SpaceX has launched its biggest, most powerful Starship yet, an upgraded version that Nasa is counting on to land astronauts on the moon.
The redesigned mega-rocket made its debut two days after SpaceX’s CEO, Elon Musk, announced he was taking the company public. It blasted off from the southern tip of Texas on Friday, carrying 20 mock Starlink satellites that were released midway through the hour-long spaceflight that stretched halfway around the world.
The spacecraft reached its final destination, the Indian Ocean, despite some engine trouble, before erupting in flames upon impact. That last part was not unexpected, according to SpaceX.
Musk described it as an “epic” launch and landing. “You scored a goal for humanity,” he told his team via X.
It was the 12th test flight of the rocket that Musk is building with the eventual aim of taking people to Mars. But first comes the moon and Nasa’s Artemis programme.
The Nasa administrator, Jared Isaacman, flew in for the launch, saying Starship was now one step closer to the moon.
The last of the old space-skimming Starships lifted off in October. SpaceX’s third-generation Starship – a souped-up version called V3 – soared from a new launchpad at Starbase, near the Mexican border. Last-minute pad issues thwarted Thursday evening’s launch attempt.
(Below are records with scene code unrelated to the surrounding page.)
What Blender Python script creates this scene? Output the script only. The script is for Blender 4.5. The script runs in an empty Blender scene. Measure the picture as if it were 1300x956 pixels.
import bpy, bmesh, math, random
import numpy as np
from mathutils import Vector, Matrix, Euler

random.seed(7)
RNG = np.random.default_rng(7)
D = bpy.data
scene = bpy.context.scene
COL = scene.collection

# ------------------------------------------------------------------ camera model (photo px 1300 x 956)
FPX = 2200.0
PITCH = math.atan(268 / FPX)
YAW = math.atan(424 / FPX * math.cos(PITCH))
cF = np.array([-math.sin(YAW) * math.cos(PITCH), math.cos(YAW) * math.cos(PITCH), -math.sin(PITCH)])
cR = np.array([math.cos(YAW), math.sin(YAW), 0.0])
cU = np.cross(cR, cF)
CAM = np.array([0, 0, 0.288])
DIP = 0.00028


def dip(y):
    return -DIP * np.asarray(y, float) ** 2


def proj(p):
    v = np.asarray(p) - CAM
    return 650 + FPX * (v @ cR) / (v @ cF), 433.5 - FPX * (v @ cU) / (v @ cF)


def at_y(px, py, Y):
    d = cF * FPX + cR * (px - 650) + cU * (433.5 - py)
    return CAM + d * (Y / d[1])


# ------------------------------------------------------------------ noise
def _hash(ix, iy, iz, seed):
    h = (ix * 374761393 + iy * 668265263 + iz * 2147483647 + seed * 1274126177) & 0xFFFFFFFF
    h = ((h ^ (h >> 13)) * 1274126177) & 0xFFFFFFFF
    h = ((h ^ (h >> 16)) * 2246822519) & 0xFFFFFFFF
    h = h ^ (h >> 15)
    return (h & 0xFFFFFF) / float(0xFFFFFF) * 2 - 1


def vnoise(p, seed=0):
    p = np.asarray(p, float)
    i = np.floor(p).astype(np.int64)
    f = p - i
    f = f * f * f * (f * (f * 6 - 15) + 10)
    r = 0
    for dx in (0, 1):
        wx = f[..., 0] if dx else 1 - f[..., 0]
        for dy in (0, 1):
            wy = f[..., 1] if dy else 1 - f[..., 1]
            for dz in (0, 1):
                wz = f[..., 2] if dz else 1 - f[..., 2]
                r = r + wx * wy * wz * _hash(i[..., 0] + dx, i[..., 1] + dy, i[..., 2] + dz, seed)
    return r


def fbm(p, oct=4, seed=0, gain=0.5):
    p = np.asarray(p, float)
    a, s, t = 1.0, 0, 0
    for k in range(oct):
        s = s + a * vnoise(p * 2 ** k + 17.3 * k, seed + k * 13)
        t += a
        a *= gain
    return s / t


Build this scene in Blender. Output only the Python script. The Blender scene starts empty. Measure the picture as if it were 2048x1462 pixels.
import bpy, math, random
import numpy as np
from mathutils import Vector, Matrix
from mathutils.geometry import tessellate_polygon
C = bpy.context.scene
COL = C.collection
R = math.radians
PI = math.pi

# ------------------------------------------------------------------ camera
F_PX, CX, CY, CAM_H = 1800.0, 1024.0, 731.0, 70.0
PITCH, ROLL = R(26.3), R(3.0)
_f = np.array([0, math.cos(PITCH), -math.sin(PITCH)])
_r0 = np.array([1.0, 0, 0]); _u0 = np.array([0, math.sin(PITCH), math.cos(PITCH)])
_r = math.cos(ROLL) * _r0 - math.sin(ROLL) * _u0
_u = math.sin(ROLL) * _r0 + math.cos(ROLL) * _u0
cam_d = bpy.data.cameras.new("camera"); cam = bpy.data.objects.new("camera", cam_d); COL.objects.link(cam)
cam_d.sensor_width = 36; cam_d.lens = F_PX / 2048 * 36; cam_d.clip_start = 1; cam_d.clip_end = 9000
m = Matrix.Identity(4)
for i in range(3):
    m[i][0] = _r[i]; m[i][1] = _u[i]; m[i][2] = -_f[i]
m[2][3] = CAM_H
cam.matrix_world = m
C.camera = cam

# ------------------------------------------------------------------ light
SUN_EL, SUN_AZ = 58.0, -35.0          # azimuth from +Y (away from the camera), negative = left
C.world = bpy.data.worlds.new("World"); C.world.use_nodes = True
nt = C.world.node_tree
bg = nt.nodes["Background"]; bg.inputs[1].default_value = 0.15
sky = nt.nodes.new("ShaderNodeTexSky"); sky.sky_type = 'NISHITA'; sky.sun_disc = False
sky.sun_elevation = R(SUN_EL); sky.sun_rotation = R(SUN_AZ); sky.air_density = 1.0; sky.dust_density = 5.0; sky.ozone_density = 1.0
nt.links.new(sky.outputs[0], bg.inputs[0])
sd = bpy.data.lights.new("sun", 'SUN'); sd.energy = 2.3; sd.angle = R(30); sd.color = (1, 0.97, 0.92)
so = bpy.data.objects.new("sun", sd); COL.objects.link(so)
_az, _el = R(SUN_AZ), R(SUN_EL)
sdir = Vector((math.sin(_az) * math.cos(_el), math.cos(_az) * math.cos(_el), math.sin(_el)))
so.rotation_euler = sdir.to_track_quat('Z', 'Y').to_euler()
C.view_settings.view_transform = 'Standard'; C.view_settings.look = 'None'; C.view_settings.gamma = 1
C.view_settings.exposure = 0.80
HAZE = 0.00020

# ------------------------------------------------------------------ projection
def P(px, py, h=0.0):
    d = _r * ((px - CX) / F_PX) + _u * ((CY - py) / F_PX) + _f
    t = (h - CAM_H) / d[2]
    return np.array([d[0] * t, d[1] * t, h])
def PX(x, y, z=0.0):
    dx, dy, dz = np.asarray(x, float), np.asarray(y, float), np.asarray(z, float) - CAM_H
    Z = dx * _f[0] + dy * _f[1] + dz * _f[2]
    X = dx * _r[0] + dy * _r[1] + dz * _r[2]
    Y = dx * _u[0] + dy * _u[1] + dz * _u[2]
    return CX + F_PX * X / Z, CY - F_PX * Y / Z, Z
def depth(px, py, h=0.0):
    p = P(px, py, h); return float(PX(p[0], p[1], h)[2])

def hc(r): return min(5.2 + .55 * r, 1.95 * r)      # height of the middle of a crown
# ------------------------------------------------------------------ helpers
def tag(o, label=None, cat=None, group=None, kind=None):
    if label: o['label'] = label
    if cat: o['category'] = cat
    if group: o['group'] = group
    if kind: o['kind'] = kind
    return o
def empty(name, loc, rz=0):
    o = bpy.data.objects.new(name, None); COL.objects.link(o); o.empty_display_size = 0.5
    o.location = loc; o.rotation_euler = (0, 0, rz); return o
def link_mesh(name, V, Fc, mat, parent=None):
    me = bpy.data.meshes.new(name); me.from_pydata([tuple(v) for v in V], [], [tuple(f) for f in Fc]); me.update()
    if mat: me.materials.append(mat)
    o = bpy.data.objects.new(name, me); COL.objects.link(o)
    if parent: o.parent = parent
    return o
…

SpaceX was hoping to avoid the fireworks it experienced during back-to-back launches last year when midair explosions rained wreckage down on the Atlantic. Earlier flights also ended in flames.
There was no fireball this time until the very end. The spacecraft plummeted upright into the Indian Ocean apparently under full control, then toppled over and ignited.
While the liftoff itself went well, not all of the engines fired as the booster attempted a controlled return. The spacecraft also had to make do with fewer engines, but kept heading eastward 120 miles (193km) up. A pair of modified, camera-equipped Starlinks that were ejected from Starship provided brief views of the spacecraft in flight – a remarkable first.
At 124 metres long (407ft), the latest model is slightly larger than older Starship lines and packs more engine thrust.
The revamped booster sports fewer but bigger and stronger grid fins for steering it back to Earth after liftoff, and a larger and more robust fuel transfer line to feed the 33 main engines. This fuel line is the size of SpaceX’s Falcon 9 first-stage booster. The retro-looking, stainless steel spacecraft also has more of everything – more cameras and more navigation and computer power – as well as docking cones for future rendezvous and moon missions.
Starship is meant to be fully reusable, with giant mechanical arms at the launch pads to catch the returning rocket stages. But on this latest trial run, nothing was being recovered. The Gulf of Mexico marked the end of the road for the redesigned first-stage booster, and the Indian Ocean for the spacecraft and its satellite demos.
Nasa is paying SpaceX billions of dollars – and also Jeff Bezos’s company Blue Origin – to provide the lunar landers that will be used to land Artemis astronauts on the moon.
The two companies are scrambling to be first. While Starship has reached the fringes of space on multiple flights lasting an hour at most, Bezos’s Blue Moon has yet to lift off, although a prototype is being readied for a moonshot later this year.
Nasa is following April’s successful lunar flyby with four astronauts onboard with a docking trial run in orbit around Earth planned for next year. For that Artemis III mission, astronauts will practice docking their Orion capsule with Starship, Blue Moon or both.
Artemis IV, a moon landing by two astronauts, could follow as soon as 2028 using either Starship or Blue Moon, whichever lander is safer and ready first. It will be Nasa’s first lunar landing with a crew since 1972’s Apollo 17. The goal this time is a moon base near the lunar south pole, staffed by astronauts as well as robots.
SpaceX is already taking reservations for private flights to the moon and Mars on Starship.
The world’s first space tourist, the US businessman Dennis Tito, and his wife signed up three and a half years ago for a flight around the moon. The timing is uncertain.
This week, another wealthy space tourist, the Chinese-born bitcoin investor Chun Wang, announced he would fly to Mars on Starship’s first interplanetary mission. Wang previously chartered a SpaceX polar flight in a Dragon capsule last year and, along with his hand-picked crew, became the first to orbit above the north and south poles.
No price tag or date was revealed for his Mars cruise.